Disaster Zone

When Wildfires Come Home

Wildfires can become personal.

by Eric Holdeman / August 23, 2017

I've written many times before about the threat of wildfires and the damages that they are causing. I have shared how people are moving into the woods not thinking about the potential consequences. Like people who live by the ocean shore, or near a river, stream or cliff/bluff, they are enjoying the view and their proximity to nature.

However, after living in the woods in Montana for over 30 years my son-in-law's parents lost their home last week to a wildfire. There had been many a wildfire season in the past that caused smoke to cover the area where they lived, but the fire never came near them. Unfortunately the latest big fire in Montana and their region claimed their home and a large shop. I'm told it is all a total loss.

While I presume they have fire insurance, the disruption, loss of possessions and now feeling of homelessness can be overpowering.
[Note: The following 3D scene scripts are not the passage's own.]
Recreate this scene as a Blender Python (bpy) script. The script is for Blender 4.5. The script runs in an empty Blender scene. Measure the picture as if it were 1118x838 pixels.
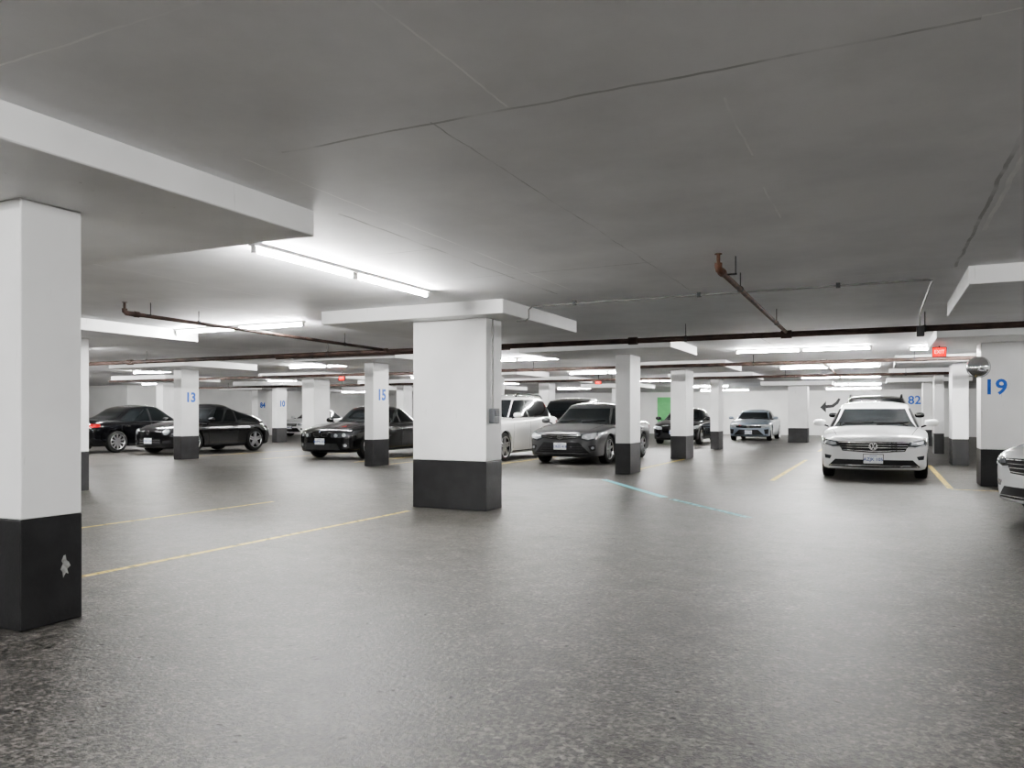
import bpy, bmesh, math, random
from mathutils import Vector, Matrix
from mathutils.bvhtree import BVHTree
random.seed(4)
scene=bpy.context.scene
COL=scene.collection

# ------------------------------------------------------------------ materials
def newmat(name):
    m=bpy.data.materials.new(name); m.use_nodes=True
    nt=m.node_tree; b=nt.nodes['Principled BSDF']
    return m,nt,b
def N(nt,t,**kw):
    n=nt.nodes.new(t)
    for k,v in kw.items(): setattr(n,k,v)
    return n
def pm(name,col,rough=.5,metal=0,coat=0,var=.06,scale=6,bump=0,bscale=60,emis=0,spec=.5):
    m,nt,b=newmat(name); L=nt.links.new
    tc=N(nt,'ShaderNodeTexCoord'); no=N(nt,'ShaderNodeTexNoise'); no.inputs['Scale'].default_value=scale
    no.inputs['Detail'].default_value=2
    L(tc.outputs['Object'],no.inputs['Vector'])
    r=N(nt,'ShaderNodeValToRGB')
    c0=[max(0,c*(1-var)) for c in col]+[1]; c1=[min(1,c*(1+var)) for c in col]+[1]
    r.color_ramp.elements[0].position=.3; r.color_ramp.elements[1].position=.7
    r.color_ramp.elements[0].color=c0; r.color_ramp.elements[1].color=c1
    L(no.outputs['Fac'],r.inputs['Fac']); L(r.outputs['Color'],b.inputs['Base Color'])
    b.inputs['Roughness'].default_value=rough; b.inputs['Metallic'].default_value=metal
    b.inputs['Coat Weight'].default_value=coat; b.inputs['Coat Roughness'].default_value=.04
    b.inputs['Specular IOR Level'].default_value=spec
    if emis:
        b.inputs['Emission Color'].default_value=list(col)+[1]; b.inputs['Emission Strength'].default_value=emis
    if bump:
        n2=N(nt,'ShaderNodeTexNoise'); n2.inputs['Scale'].default_value=bscale
        L(tc.outputs['Object'],n2.inputs['Vector'])
        bp=N(nt,'ShaderNodeBump'); bp.inputs['Strength'].default_value=bump; bp.inputs['Distance'].default_value=.01
        L(n2.outputs['Fac'],bp.inputs['Height']); L(bp.outputs['Normal'],b.inputs['Normal'])
    return m

def floor_mat():
    m,nt,b=newmat('asphalt_floor'); L=nt.links.new
    g=N(nt,'ShaderNodeNewGeometry')
    def noise(s,d=5,r=.6):
        n=N(nt,'ShaderNodeTexNoise'); n.inputs['Scale'].default_value=s; n.inputs['Detail'].default_value=d
        n.inputs['Roughness'].default_value=r; L(g.outputs['Position'],n.inputs['Vector']); return n.outputs['Fac']
    def ramp(f,p0,c0,p1,c1):
        r=N(nt,'ShaderNodeValToRGB'); e=r.color_ramp.elements
        e[0].position=p0; e[0].color=(*c0,1); e[1].position=p1; e[1].color=(*c1,1); L(f,r.inputs['Fac']); return r.outputs['Color']
    def mul(a,c,k=1):
        x=N(nt,'ShaderNodeMix',data_type='RGBA',blend_type='MULTIPLY'); x.inputs[0].default_value=k; L(a,x.inputs[6]); L(c,x.inputs[7]); return x.outputs[2]
    base=ramp(noise(.5,6,.65),.35,(.058,.055,.052),.68,(.096,.092,.086))
    mott=ramp(noise(7,5,.7),.34,(.68,.68,.68),.64,(1.28,1.28,1.28))
    fine=ramp(noise(38,4,.8),.36,(.38,.38,.38),.66,(1.65,1.65,1.65))
    va=N(nt,'ShaderNodeTexVoronoi'); va.inputs['Scale'].default_value=55; L(g.outputs['Position'],va.inputs['Vector'])
    bw=N(nt,'ShaderNodeRGBToBW'); L(va.outputs['Color'],bw.inputs[0])
    agg=ramp(bw.outputs[0],.25,(.36,.36,.36),.8,(1.9,1.88,1.84))
    c=mul(mul(mul(base,mott),fine),agg)
    sc=ramp(noise(2.3,8,.72),.54,(0,0,0),.70,(1,1,1))
    mx3=N(nt,'ShaderNodeMix',data_type='RGBA')
    mm=N(nt,'ShaderNodeMath',operation='MULTIPLY'); L(sc,mm.inputs[0]); mm.inputs[1].default_value=.30
    L(mm.outputs[0],mx3.inputs[0]); L(c,mx3.inputs[6]); mx3.inputs[7].default_value=(.15,.146,.138,1)
    v=N(nt,'ShaderNodeTexVoronoi'); v.inputs['Scale'].default_value=7; L(g.outputs['Position'],v.inputs['Vector'])
    pit=ramp(v.outputs['Distance'],.05,(.12,.12,.12),.12,(1,1,1))
    dk=ramp(noise(.8,7,.7),.32,(.45,.45,.45),.48,(1,1,1))
    L(mul(mul(mx3.outputs[2],pit,.85),dk,.8),b.inputs['Base Color'])
    rr=N(nt,'ShaderNodeMapRange'); L(bw.outputs[0],rr.inputs[0]); rr.inputs[1].default_value=.2; rr.inputs[2].default_value=.8
    rr.inputs[3].default_value=.34; rr.inputs[4].default_value=.50; L(rr.outputs[0],b.inputs['Roughness'])
    bp=N(nt,'ShaderNodeBump'); bp.inputs['Strength'].default_value=.8; bp.inputs['Distance'].default_value=.006
    ad2=N(nt,'ShaderNodeMath',operation='ADD'); L(noise(42,4,.75),ad2.inputs[0])
    m6=N(nt,'ShaderNodeMath',operation='MULTIPLY'); L(pit,m6.inputs[0]); m6.inputs[1].default_value=.6; L(m6.outputs[0],ad2.inputs[1])
    L(ad2.outputs[0],bp.inputs['Height']); L(bp.outputs['Normal'],b.inputs['Normal'])
    b.inputs['Specular IOR Level'].default_value=.30
    return m

def ceiling_mat():
    m,nt,b=newmat('painted_concrete_ceiling'); L=nt.links.new
    g=N(nt,'ShaderNodeNewGeometry')
    nz=N(nt,'ShaderNodeTexNoise'); nz.inputs['Scale'].default_value=2.2; nz.inputs['Detail'].default_value=5; L(g.outputs['Position'],nz.inputs['Vector'])
    sb=N(nt,'ShaderNodeVectorMath',operation='SUBTRACT'); L(nz.outputs['Color'],sb.inputs[0]); sb.inputs[1].default_value=(.5,.5,.5)
    scl=N(nt,'ShaderNodeVectorMath',operation='SCALE'); L(sb.outputs[0],scl.inputs[0]); scl.inputs['Scale'].default_value=.06
    av=N(nt,'ShaderNodeVectorMath',operation='ADD'); L(g.outputs['Position'],av.inputs[0]); L(scl.outputs[0],av.inputs[1])
    sp=N(nt,'ShaderNodeSeparateXYZ'); L(av.outputs[0],sp.inputs[0])
    def seg(axis,c,a,bb,w):
        c1=N(nt,'ShaderNodeMath',operation='COMPARE'); L(sp.outputs[axis],c1.inputs[0]); c1.inputs[1].default_value=c; c1.inputs[2].default_value=w
        c2=N(nt,'ShaderNodeMath',operation='COMPARE'); L(sp.outputs[1-axis],c2.inputs[0]); c2.inputs[1].default_value=(a+bb)/2; c2.inputs[2].default_value=abs(bb-a)/2
        mu=N(nt,'ShaderNodeMath',operation='MULTIPLY'); L(c1.outputs[0],mu.inputs[0]); L(c2.outputs[0],mu.inputs[1]); return mu.outputs[0]
    def total(lst):
        o=None
        for s in lst:
            q=seg(*s)
            if o is None:o=q
            else:
                a=N(nt,'ShaderNodeMath',operation='MAXIMUM'); L(o,a.inputs[0]); L(q,a.inputs[1]); o=a.outputs[0]
        return o
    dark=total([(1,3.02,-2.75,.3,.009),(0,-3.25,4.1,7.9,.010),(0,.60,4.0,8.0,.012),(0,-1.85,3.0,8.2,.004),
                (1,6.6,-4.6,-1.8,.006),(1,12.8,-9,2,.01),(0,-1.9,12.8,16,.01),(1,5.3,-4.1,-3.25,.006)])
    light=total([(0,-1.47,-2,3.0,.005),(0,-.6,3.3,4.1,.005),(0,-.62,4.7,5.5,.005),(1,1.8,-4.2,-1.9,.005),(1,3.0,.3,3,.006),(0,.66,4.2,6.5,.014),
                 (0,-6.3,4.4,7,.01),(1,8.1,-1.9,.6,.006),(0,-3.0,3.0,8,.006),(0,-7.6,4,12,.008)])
    n2=N(nt,'ShaderNodeTexNoise'); n2.inputs['Scale'].default_value=.6; n2.inputs['Detail'].default_value=7; n2.inputs['Roughness'].default_value=.6; L(g.outputs['Position'],n2.inputs['Vector'])
    r=N(nt,'ShaderNodeValToRGB'); e=r.color_ramp.elements; e[0].position=.35; e[0].color=(.76,.76,.77,1); e[1].position=.62; e[1].color=(.90,.90,.91,1)
    L(n2.outputs['Fac'],r.inputs['Fac'])
    n3=N(nt,'ShaderNodeTexNoise'); n3.inputs['Scale'].default_value=3; L(g.outputs['Position'],n3.inputs['Vector'])
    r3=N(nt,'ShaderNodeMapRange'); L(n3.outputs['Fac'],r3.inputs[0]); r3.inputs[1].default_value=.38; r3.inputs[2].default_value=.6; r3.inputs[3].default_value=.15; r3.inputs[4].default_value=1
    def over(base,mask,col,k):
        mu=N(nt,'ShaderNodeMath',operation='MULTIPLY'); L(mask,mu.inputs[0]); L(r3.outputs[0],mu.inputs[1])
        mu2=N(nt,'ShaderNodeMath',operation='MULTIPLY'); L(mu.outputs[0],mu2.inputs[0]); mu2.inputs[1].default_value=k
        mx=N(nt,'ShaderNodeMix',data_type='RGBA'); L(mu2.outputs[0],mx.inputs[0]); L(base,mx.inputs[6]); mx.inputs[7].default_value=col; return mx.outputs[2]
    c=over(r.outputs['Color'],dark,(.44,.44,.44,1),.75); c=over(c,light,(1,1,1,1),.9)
    L(c,b.inputs['Base Color']); b.inputs['Roughness'].default_value=.6
    bp=N(nt,'ShaderNodeBump'); bp.inputs['Strength'].default_value=.15; bp.inputs['Distance'].default_value=.01
    ad=N(nt,'ShaderNodeMath',operation='SUBTRACT'); L(n3.outputs['Fac'],ad.inputs[0]); L(dark,ad.inputs[1])
    L(ad.outputs[0],bp.inputs['Height']); L(bp.outputs['Normal'],b.inputs['Normal'])
    return m

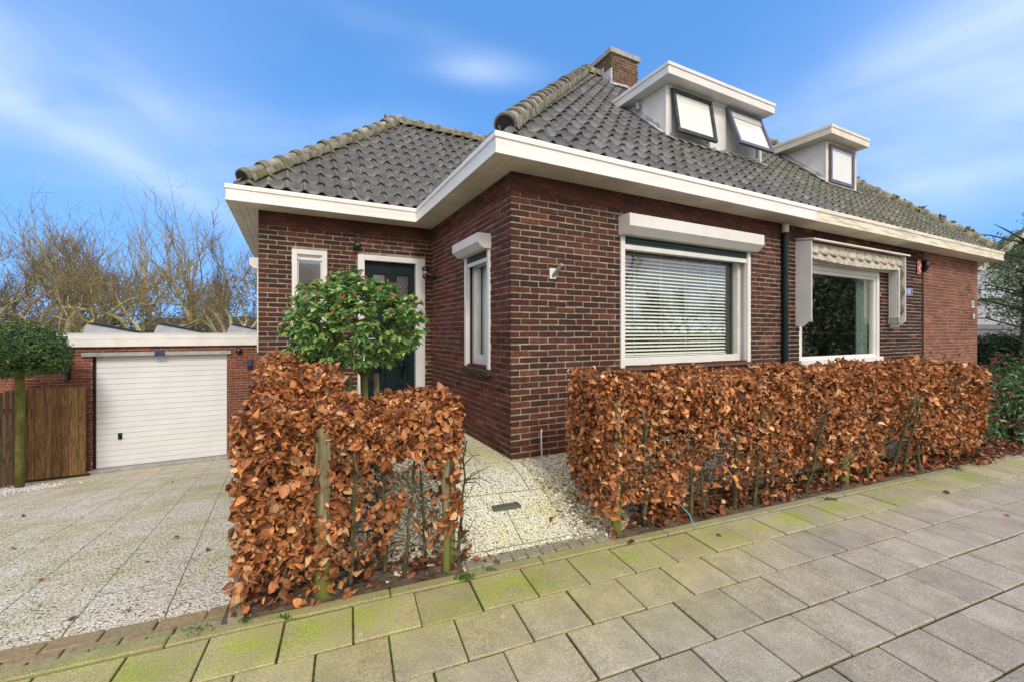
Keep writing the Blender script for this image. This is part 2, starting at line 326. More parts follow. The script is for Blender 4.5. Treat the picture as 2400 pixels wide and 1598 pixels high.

When you hear a report that X number of "structures" were lost in a wildfire. Remember that in that number, it includes people's homes.

Earlier this year, I visited Fort McMurray, which had a terrible wildfire that surrounded the city located in Alberta, Canada. The helicopter pilot who gave us a tour of the region from the air, to include the industrial part of the oil sands, told us about how he was rescuing people from the fire and at the same time saw his own home go up in flames. He was not a professional first responder, but that day and week he was.